Tuesday, June 17, 2014

Explaining Fostering and Adoption to a Toddler

Explaining foster care and adoption to a toddler has been an interesting journey these past two months and is nowhere close to finished, as I am sure we will continue to revisit this topic as he grows and matures. Beginning the foster/adoption process again has brought a new set of challenges, fears and emotions, not only for me, but also for Samuel.

Since we only have Gideon on the weekends right now for respite, until his parental rights are removed, that means we share his care with a foster family that does not want to adopt. After we had him the first weekend and took him back, everything seemed smooth. The weekend had been great and Samuel had done so well sharing my affections, his room, and toys.

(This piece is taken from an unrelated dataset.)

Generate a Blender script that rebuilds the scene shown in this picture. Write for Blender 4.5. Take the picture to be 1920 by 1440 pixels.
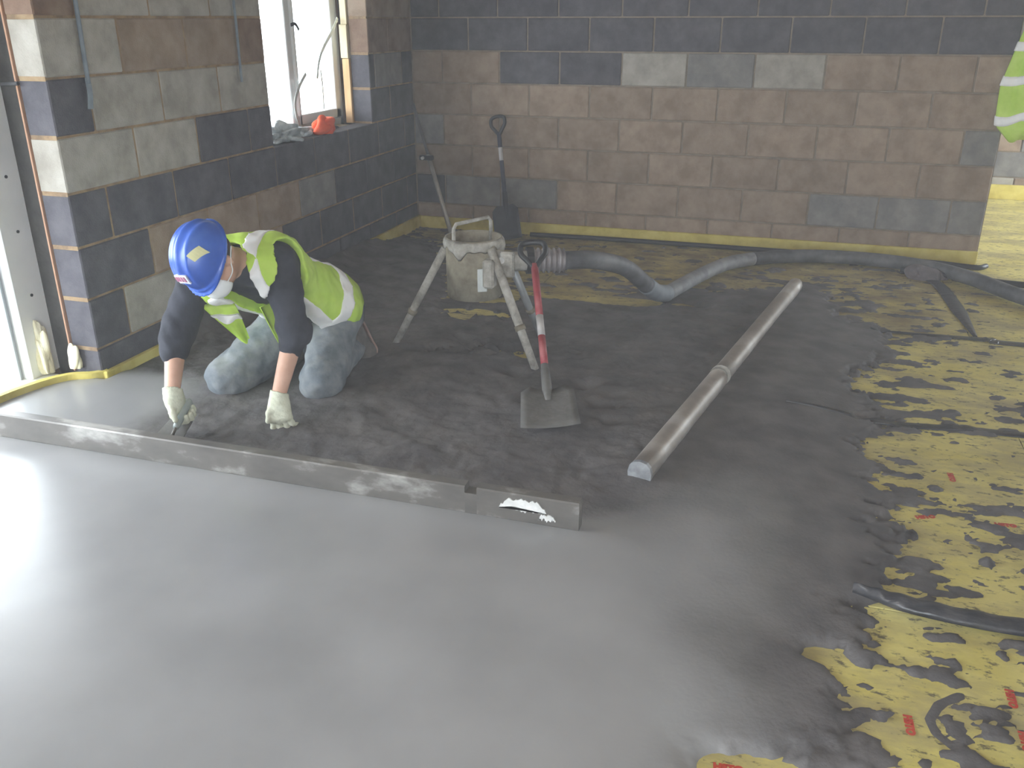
import bpy, bmesh, math, random
import numpy as np
from mathutils import Vector, Matrix

random.seed(7); rng = np.random.default_rng(7)
scene = bpy.context.scene
COL = scene.collection
for o in list(bpy.data.objects): bpy.data.objects.remove(o)

# ------------------------------------------------------------------ camera
CAM = (2.834, -6.483, 1.532); YAW, PITCH, ROLL, FPX = -0.306793, 0.391053, 0.00172, 1660.14
def cam_axes():
    f = np.array([math.sin(YAW)*math.cos(PITCH), math.cos(YAW)*math.cos(PITCH), -math.sin(PITCH)])
    r = np.array([math.cos(YAW), -math.sin(YAW), 0.0]); d = np.cross(f, r)
    c, s = math.cos(ROLL), math.sin(ROLL)
    return c*r+s*d, -s*r+c*d, f
r_, d_, f_ = cam_axes()
cd = bpy.data.cameras.new('camera'); cam = bpy.data.objects.new('camera', cd); COL.objects.link(cam)
cd.sensor_width = 36.0; cd.lens = FPX*36/1920; cd.clip_start = 0.05
cam.matrix_world = Matrix(((r_[0], -d_[0], -f_[0], CAM[0]), (r_[1], -d_[1], -f_[1], CAM[1]), (r_[2], -d_[2], -f_[2], CAM[2]), (0, 0, 0, 1)))
scene.camera = cam
scene.cycles.max_bounces = 6; scene.cycles.diffuse_bounces = 4; scene.cycles.glossy_bounces = 2; scene.cycles.volume_bounces = 0; scene.cycles.transparent_max_bounces = 8

# ------------------------------------------------------------------ world, light, exposure
w = bpy.data.worlds.new('overcast_sky'); scene.world = w; w.use_nodes = True
bg = w.node_tree.nodes['Background']; bg.inputs[0].default_value = (0.86, 0.94, 1.0, 1); bg.inputs[1].default_value = 11.0
def portal(name, loc, rot, sx, sy):
    l = bpy.data.lights.new(name, 'AREA'); l.shape = 'RECTANGLE'; l.size = sx; l.size_y = sy; l.cycles.is_portal = True
    o = bpy.data.objects.new(name, l); COL.objects.link(o); o.location = loc; o.rotation_euler = rot
PI = math.pi
portal('door_daylight', (-0.45, -4.85, 1.1), (0, -PI/2, 0), 2.2, 2.6)
portal('window_daylight', (-0.45, -1.3, 1.55), (0, -PI/2, 0), 1.5, 1.5)
portal('rear_daylight', (3.4, -8.6, 1.05), (PI/2, 0, 0), 1.6, 2.1)
portal('side_daylight', (7.2, 1.2, 1.3), (0, PI/2, 0), 2.2, 2.2)
# the camera's own flash
fl = bpy.data.lights.new('camera_flash', 'SPOT'); fl.energy = 50; fl.shadow_soft_size = 0.03; fl.spot_size = 1.5; fl.spot_blend = 0.6
flo = bpy.data.objects.new('camera_flash', fl); COL.objects.link(flo)
flo.matrix_world = cam.matrix_world.copy(); flo.location = Vector(CAM) + Vector(-d_)*0.05 + Vector(r_)*0.04
vs = scene.view_settings
vs.view_transform = 'Standard'; vs.look = 'None'; vs.gamma = 1; vs.use_curve_mapping = False; vs.exposure = 0.38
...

But I should have known there is always a calm before the storm.

Unbeknownst to me my tiny human had been mulling over a great many thoughts in his mind and on Sunday night he refused to settle in and go to bed. He began to rant and rave in a toddler language, meaning only half of the one sided argument was understandable. After about 20 minutes my precious boy said through tears, "Are you going to leave me?"

 I had explained what was going to happen many times to help get him ready, but he could not wrap his mind around the events. All he understood was we were getting a baby, had a baby, and then took a baby back, which meant to him that maybe I would take him back too. Talk about break my heart.

Needless to say, Samuel slept with me that night and has most nights since, not to mention I had to take that Monday off from work to support my peanut's emotional crisis.

Since then, Samuel has adjusted to the fact that he is mine and that we share the baby until he becomes our's forever. However, he always wants to know why we have to share and he does not understand what the heck we are waiting for (parental rights to be signed off). Every time we take the baby back, Samuel asks "Why" over and over and no answer does he find satisfying, he eventually just stops asking.

This past time, when we took Gideon back, the foster home had received a little girl about Sammy's age. Upon seeing her, he hugged her tight and then looked at me and said, "I want that one too!" And then he threw a royal tantrum, when we left without them, for which I carried him from the house screaming and flailing his arms and legs.

Though his understanding is limited his heart is wide open.





P.S. If you are by chance in a similar process, I am so thankful for books like Stellaluna and the television show, The Dinosaur train, which help explain adoption in a way and at a level my son can relate too.